- **Scene script records**:
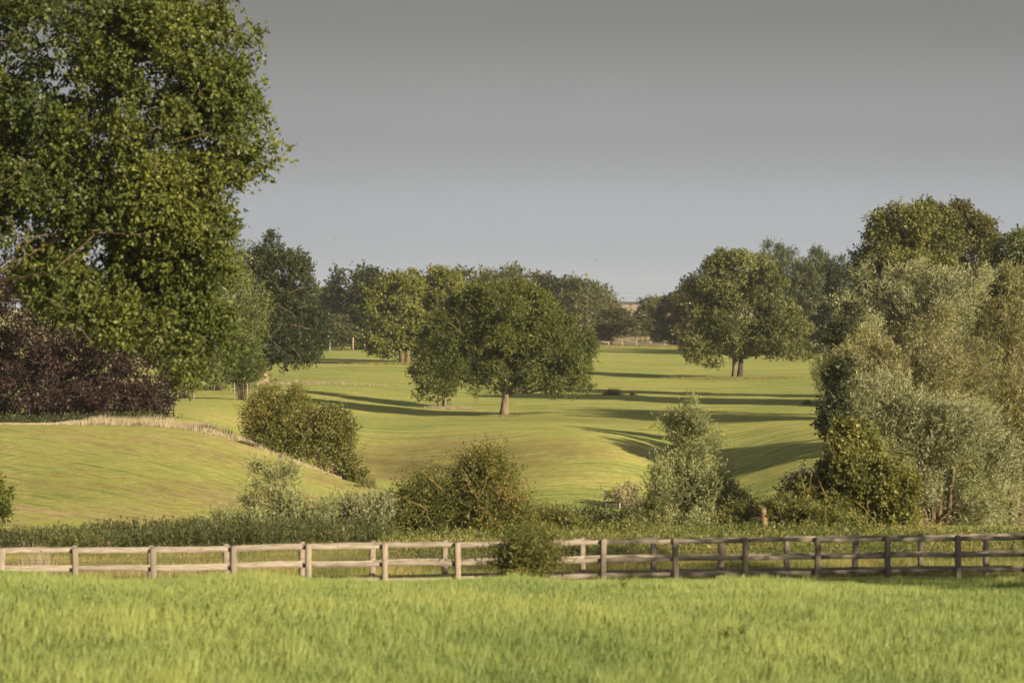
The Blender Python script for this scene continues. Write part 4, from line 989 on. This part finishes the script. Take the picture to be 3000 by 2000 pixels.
def rail_fence(pxs, dy, label, drop, rails_front, seed):
    rr_ = random.Random(seed)
    pts = []
    for px in pxs:                               # on the fence line
        k = (px - 1500) / F
        y_ = (69.2 + dy) / (1 - 0.28 * k); x_ = k * y_
        pts.append((x_, y_))
    tops = [P(px, np.interp(px, [0, 450, 900, 1340, 1766, 2185, 3000, 3300], [1605, 1604, 1593, 1588, 1578.5, 1575, 1566, 1563]) - drop, pts[i][1])[2] for i, px in enumerate(pxs)]
    root = empty("rail_fence", (pts[0][0], pts[0][1], tops[0] - 1.31), label, "fence", "post and rail fences across the foreground")
    o0 = np.array(root.location)
    for i, (x_, y_) in enumerate(pts):
        p = link("post", PM[rr_.randrange(4)], root)
        p.location = (x_ - o0[0], y_ - o0[1], tops[i] - 1.31 - o0[2])
        p.rotation_euler = (rr_.gauss(0, .012), rr_.gauss(0, .012), math.atan(0.28) + rr_.gauss(0, .05))
    off = -0.085 if rails_front else 0.085
    for i in range(len(pts) - 1):
        for k, dz in enumerate((0.085, 0.52, 0.90)):
            a = np.array([*pts[i], tops[i] - dz + rr_.gauss(0, .008)]); b = np.array([*pts[i + 1], tops[i + 1] - dz + rr_.gauss(0, .008)])
            d = b - a; L = np.linalg.norm(d)
            nrm = np.array([-d[1], d[0], 0]) / np.linalg.norm(d[:2])
            o = link("rail", RM[rr_.randrange(8)], root)
            o.location = a + nrm * off - d / L * 0.02 - o0
            o.scale = (L + 0.03, 1, 1)
            o.rotation_euler = (rr_.gauss(0, .02), -math.asin(d[2] / L), math.atan2(d[1], d[0]))
            if not rails_front and k == 0 and i % 2 == 0:
                kn = link("knot", KM, o)
                kn.location = (rr_.uniform(.2, .8), -0.021, rr_.uniform(-.03, .03)); kn.scale = (1 / (L + 0.03), 1, rr_.uniform(.7, 1.3))
    for dz in (0.34,):
        wb = Buf()
        for i in range(len(pts) - 1):
            a = np.array([*pts[i], tops[i] - dz]); b = np.array([*pts[i + 1], tops[i + 1] - dz])
            wb.tube([a - o0 + [0, .1, 0], (a + b) / 2 - o0 + [0, .1, -0.02], b - o0 + [0, .1, 0]], 0.005, 4, cap=False)
        link("wire", wb.mesh("wire", M['wire']), root)
    return root
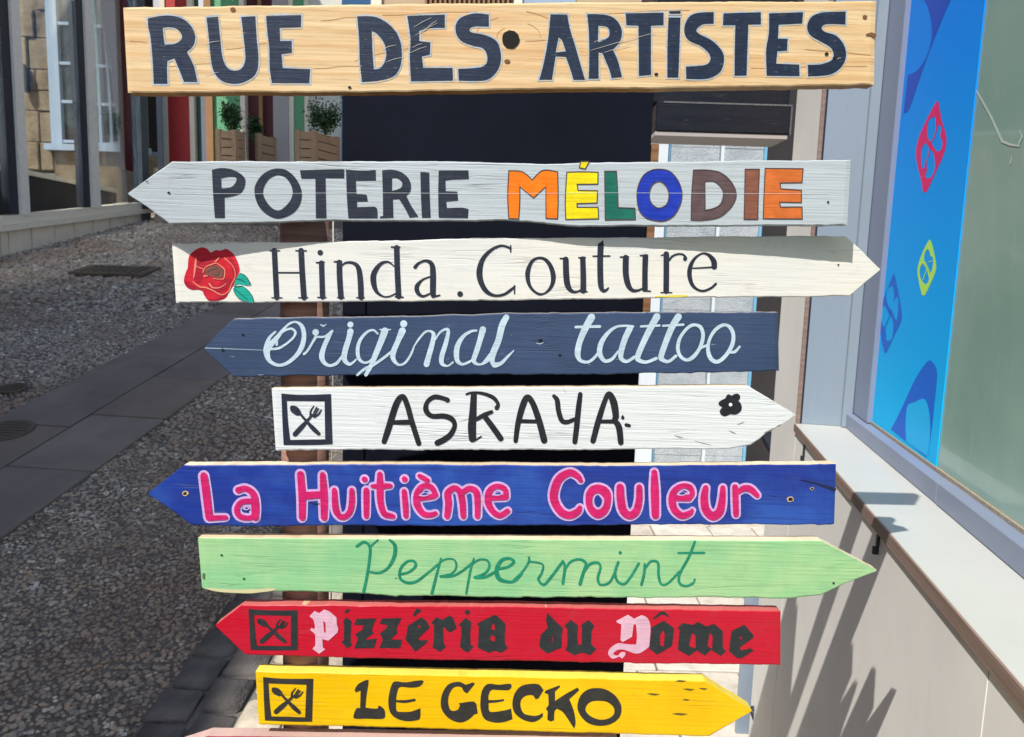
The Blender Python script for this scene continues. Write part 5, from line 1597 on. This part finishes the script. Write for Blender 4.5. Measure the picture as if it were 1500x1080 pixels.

- **WHAT THE TASK ASKS**: Copy out the entries verbatim and leave the images out.

- **RESULT OF THIS TASK**:
The Blender Python script for this scene continues. Write part 4, from line 989 on. This part finishes the script. Take the picture to be 3000 by 2000 pixels.
def rail_fence(pxs, dy, label, drop, rails_front, seed):
    rr_ = random.Random(seed)
    pts = []
    for px in pxs:                               # on the fence line
        k = (px - 1500) / F
        y_ = (69.2 + dy) / (1 - 0.28 * k); x_ = k * y_
        pts.append((x_, y_))
    tops = [P(px, np.interp(px, [0, 450, 900, 1340, 1766, 2185, 3000, 3300], [1605, 1604, 1593, 1588, 1578.5, 1575, 1566, 1563]) - drop, pts[i][1])[2] for i, px in enumerate(pxs)]
    root = empty("rail_fence", (pts[0][0], pts[0][1], tops[0] - 1.31), label, "fence", "post and rail fences across the foreground")
    o0 = np.array(root.location)
    for i, (x_, y_) in enumerate(pts):
        p = link("post", PM[rr_.randrange(4)], root)
        p.location = (x_ - o0[0], y_ - o0[1], tops[i] - 1.31 - o0[2])
        p.rotation_euler = (rr_.gauss(0, .012), rr_.gauss(0, .012), math.atan(0.28) + rr_.gauss(0, .05))
    off = -0.085 if rails_front else 0.085
    for i in range(len(pts) - 1):
        for k, dz in enumerate((0.085, 0.52, 0.90)):
            a = np.array([*pts[i], tops[i] - dz + rr_.gauss(0, .008)]); b = np.array([*pts[i + 1], tops[i + 1] - dz + rr_.gauss(0, .008)])
            d = b - a; L = np.linalg.norm(d)
            nrm = np.array([-d[1], d[0], 0]) / np.linalg.norm(d[:2])
            o = link("rail", RM[rr_.randrange(8)], root)
            o.location = a + nrm * off - d / L * 0.02 - o0
            o.scale = (L + 0.03, 1, 1)
            o.rotation_euler = (rr_.gauss(0, .02), -math.asin(d[2] / L), math.atan2(d[1], d[0]))
            if not rails_front and k == 0 and i % 2 == 0:
                kn = link("knot", KM, o)
                kn.location = (rr_.uniform(.2, .8), -0.021, rr_.uniform(-.03, .03)); kn.scale = (1 / (L + 0.03), 1, rr_.uniform(.7, 1.3))
    for dz in (0.34,):
        wb = Buf()
        for i in range(len(pts) - 1):
            a = np.array([*pts[i], tops[i] - dz]); b = np.array([*pts[i + 1], tops[i + 1] - dz])
            wb.tube([a - o0 + [0, .1, 0], (a + b) / 2 - o0 + [0, .1, -0.02], b - o0 + [0, .1, 0]], 0.005, 4, cap=False)
        link("wire", wb.mesh("wire", M['wire']), root)
    return root
The Blender Python script for this scene continues. Write part 5, from line 1597 on. This part finishes the script. Write for Blender 4.5. Measure the picture as if it were 1500x1080 pixels.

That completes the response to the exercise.